● **Task goal**
Would you return all of this data exactly, leaving nothing out?

● **Source material**
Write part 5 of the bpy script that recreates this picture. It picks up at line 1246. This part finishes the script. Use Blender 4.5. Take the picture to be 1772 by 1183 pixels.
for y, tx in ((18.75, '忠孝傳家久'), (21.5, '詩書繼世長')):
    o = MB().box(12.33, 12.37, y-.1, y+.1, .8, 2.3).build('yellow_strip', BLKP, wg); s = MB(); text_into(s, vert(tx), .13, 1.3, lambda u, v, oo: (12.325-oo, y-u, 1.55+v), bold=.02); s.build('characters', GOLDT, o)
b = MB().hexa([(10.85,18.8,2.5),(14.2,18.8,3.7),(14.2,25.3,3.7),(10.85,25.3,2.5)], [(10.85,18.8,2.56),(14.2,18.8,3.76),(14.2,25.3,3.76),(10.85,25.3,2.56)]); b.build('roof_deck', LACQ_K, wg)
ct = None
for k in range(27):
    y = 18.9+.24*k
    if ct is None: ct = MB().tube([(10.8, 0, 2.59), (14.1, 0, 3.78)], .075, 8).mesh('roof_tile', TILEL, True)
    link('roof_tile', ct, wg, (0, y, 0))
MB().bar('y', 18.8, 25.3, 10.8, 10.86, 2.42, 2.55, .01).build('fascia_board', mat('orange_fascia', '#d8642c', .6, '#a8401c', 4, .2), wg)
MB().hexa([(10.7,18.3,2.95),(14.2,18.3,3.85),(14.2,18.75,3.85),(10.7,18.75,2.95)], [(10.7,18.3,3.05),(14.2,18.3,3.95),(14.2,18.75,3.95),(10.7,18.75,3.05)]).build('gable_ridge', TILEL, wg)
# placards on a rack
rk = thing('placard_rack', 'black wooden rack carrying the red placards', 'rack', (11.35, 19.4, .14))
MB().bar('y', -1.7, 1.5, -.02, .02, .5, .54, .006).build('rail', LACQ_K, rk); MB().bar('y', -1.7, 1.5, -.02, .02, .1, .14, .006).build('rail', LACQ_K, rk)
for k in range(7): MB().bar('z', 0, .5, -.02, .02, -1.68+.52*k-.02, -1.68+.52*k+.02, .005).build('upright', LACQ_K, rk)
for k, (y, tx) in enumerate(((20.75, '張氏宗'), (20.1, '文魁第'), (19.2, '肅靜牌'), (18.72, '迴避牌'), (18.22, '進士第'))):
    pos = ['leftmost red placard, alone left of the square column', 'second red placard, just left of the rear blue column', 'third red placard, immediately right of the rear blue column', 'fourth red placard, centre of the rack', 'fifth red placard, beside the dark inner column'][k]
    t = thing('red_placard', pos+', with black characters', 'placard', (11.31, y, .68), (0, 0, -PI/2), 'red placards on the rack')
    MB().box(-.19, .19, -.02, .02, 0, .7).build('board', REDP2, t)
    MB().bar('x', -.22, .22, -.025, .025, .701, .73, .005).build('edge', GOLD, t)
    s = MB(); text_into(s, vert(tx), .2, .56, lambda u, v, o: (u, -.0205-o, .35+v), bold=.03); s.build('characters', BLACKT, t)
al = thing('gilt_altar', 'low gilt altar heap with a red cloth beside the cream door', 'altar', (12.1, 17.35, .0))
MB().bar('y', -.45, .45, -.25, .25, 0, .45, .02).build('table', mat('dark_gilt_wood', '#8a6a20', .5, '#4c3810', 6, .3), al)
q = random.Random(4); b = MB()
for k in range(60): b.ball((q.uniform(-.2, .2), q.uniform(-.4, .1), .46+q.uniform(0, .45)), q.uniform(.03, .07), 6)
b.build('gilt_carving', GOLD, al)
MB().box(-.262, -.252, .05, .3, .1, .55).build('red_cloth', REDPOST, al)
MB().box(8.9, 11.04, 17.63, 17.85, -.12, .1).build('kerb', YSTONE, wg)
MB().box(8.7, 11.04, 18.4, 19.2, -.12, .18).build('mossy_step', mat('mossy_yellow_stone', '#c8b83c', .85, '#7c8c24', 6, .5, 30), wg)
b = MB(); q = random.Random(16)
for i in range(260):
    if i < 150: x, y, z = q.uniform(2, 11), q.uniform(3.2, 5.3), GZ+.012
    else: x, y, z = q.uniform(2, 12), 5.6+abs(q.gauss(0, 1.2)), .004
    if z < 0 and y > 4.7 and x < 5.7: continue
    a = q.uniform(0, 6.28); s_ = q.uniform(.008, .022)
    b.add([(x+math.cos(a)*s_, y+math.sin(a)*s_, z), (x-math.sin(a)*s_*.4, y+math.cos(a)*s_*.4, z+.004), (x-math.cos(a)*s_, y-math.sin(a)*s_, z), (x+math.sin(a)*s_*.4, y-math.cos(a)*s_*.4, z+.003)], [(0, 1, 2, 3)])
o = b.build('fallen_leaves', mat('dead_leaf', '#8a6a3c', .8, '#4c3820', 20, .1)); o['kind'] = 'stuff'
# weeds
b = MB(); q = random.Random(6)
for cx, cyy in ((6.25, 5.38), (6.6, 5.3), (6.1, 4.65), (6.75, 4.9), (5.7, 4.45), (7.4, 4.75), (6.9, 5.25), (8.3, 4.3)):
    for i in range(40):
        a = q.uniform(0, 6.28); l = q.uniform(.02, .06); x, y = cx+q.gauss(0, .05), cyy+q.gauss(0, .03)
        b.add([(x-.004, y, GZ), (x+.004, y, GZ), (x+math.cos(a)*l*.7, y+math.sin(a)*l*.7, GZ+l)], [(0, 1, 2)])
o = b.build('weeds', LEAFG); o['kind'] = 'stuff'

● **Task response**
Write part 5 of the bpy script that recreates this picture. It picks up at line 1246. This part finishes the script. Use Blender 4.5. Take the picture to be 1772 by 1183 pixels.
for y, tx in ((18.75, '忠孝傳家久'), (21.5, '詩書繼世長')):
    o = MB().box(12.33, 12.37, y-.1, y+.1, .8, 2.3).build('yellow_strip', BLKP, wg); s = MB(); text_into(s, vert(tx), .13, 1.3, lambda u, v, oo: (12.325-oo, y-u, 1.55+v), bold=.02); s.build('characters', GOLDT, o)
b = MB().hexa([(10.85,18.8,2.5),(14.2,18.8,3.7),(14.2,25.3,3.7),(10.85,25.3,2.5)], [(10.85,18.8,2.56),(14.2,18.8,3.76),(14.2,25.3,3.76),(10.85,25.3,2.56)]); b.build('roof_deck', LACQ_K, wg)
ct = None
for k in range(27):
    y = 18.9+.24*k
    if ct is None: ct = MB().tube([(10.8, 0, 2.59), (14.1, 0, 3.78)], .075, 8).mesh('roof_tile', TILEL, True)
    link('roof_tile', ct, wg, (0, y, 0))
MB().bar('y', 18.8, 25.3, 10.8, 10.86, 2.42, 2.55, .01).build('fascia_board', mat('orange_fascia', '#d8642c', .6, '#a8401c', 4, .2), wg)
MB().hexa([(10.7,18.3,2.95),(14.2,18.3,3.85),(14.2,18.75,3.85),(10.7,18.75,2.95)], [(10.7,18.3,3.05),(14.2,18.3,3.95),(14.2,18.75,3.95),(10.7,18.75,3.05)]).build('gable_ridge', TILEL, wg)
# placards on a rack
rk = thing('placard_rack', 'black wooden rack carrying the red placards', 'rack', (11.35, 19.4, .14))
MB().bar('y', -1.7, 1.5, -.02, .02, .5, .54, .006).build('rail', LACQ_K, rk); MB().bar('y', -1.7, 1.5, -.02, .02, .1, .14, .006).build('rail', LACQ_K, rk)
for k in range(7): MB().bar('z', 0, .5, -.02, .02, -1.68+.52*k-.02, -1.68+.52*k+.02, .005).build('upright', LACQ_K, rk)
for k, (y, tx) in enumerate(((20.75, '張氏宗'), (20.1, '文魁第'), (19.2, '肅靜牌'), (18.72, '迴避牌'), (18.22, '進士第'))):
    pos = ['leftmost red placard, alone left of the square column', 'second red placard, just left of the rear blue column', 'third red placard, immediately right of the rear blue column', 'fourth red placard, centre of the rack', 'fifth red placard, beside the dark inner column'][k]
    t = thing('red_placard', pos+', with black characters', 'placard', (11.31, y, .68), (0, 0, -PI/2), 'red placards on the rack')
    MB().box(-.19, .19, -.02, .02, 0, .7).build('board', REDP2, t)
    MB().bar('x', -.22, .22, -.025, .025, .701, .73, .005).build('edge', GOLD, t)
    s = MB(); text_into(s, vert(tx), .2, .56, lambda u, v, o: (u, -.0205-o, .35+v), bold=.03); s.build('characters', BLACKT, t)
al = thing('gilt_altar', 'low gilt altar heap with a red cloth beside the cream door', 'altar', (12.1, 17.35, .0))
MB().bar('y', -.45, .45, -.25, .25, 0, .45, .02).build('table', mat('dark_gilt_wood', '#8a6a20', .5, '#4c3810', 6, .3), al)
q = random.Random(4); b = MB()
for k in range(60): b.ball((q.uniform(-.2, .2), q.uniform(-.4, .1), .46+q.uniform(0, .45)), q.uniform(.03, .07), 6)
b.build('gilt_carving', GOLD, al)
MB().box(-.262, -.252, .05, .3, .1, .55).build('red_cloth', REDPOST, al)
MB().box(8.9, 11.04, 17.63, 17.85, -.12, .1).build('kerb', YSTONE, wg)
MB().box(8.7, 11.04, 18.4, 19.2, -.12, .18).build('mossy_step', mat('mossy_yellow_stone', '#c8b83c', .85, '#7c8c24', 6, .5, 30), wg)
b = MB(); q = random.Random(16)
for i in range(260):
    if i < 150: x, y, z = q.uniform(2, 11), q.uniform(3.2, 5.3), GZ+.012
    else: x, y, z = q.uniform(2, 12), 5.6+abs(q.gauss(0, 1.2)), .004
    if z < 0 and y > 4.7 and x < 5.7: continue
    a = q.uniform(0, 6.28); s_ = q.uniform(.008, .022)
    b.add([(x+math.cos(a)*s_, y+math.sin(a)*s_, z), (x-math.sin(a)*s_*.4, y+math.cos(a)*s_*.4, z+.004), (x-math.cos(a)*s_, y-math.sin(a)*s_, z), (x+math.sin(a)*s_*.4, y-math.cos(a)*s_*.4, z+.003)], [(0, 1, 2, 3)])
o = b.build('fallen_leaves', mat('dead_leaf', '#8a6a3c', .8, '#4c3820', 20, .1)); o['kind'] = 'stuff'
# weeds
b = MB(); q = random.Random(6)
for cx, cyy in ((6.25, 5.38), (6.6, 5.3), (6.1, 4.65), (6.75, 4.9), (5.7, 4.45), (7.4, 4.75), (6.9, 5.25), (8.3, 4.3)):
    for i in range(40):
        a = q.uniform(0, 6.28); l = q.uniform(.02, .06); x, y = cx+q.gauss(0, .05), cyy+q.gauss(0, .03)
        b.add([(x-.004, y, GZ), (x+.004, y, GZ), (x+math.cos(a)*l*.7, y+math.sin(a)*l*.7, GZ+l)], [(0, 1, 2)])
o = b.build('weeds', LEAFG); o['kind'] = 'stuff'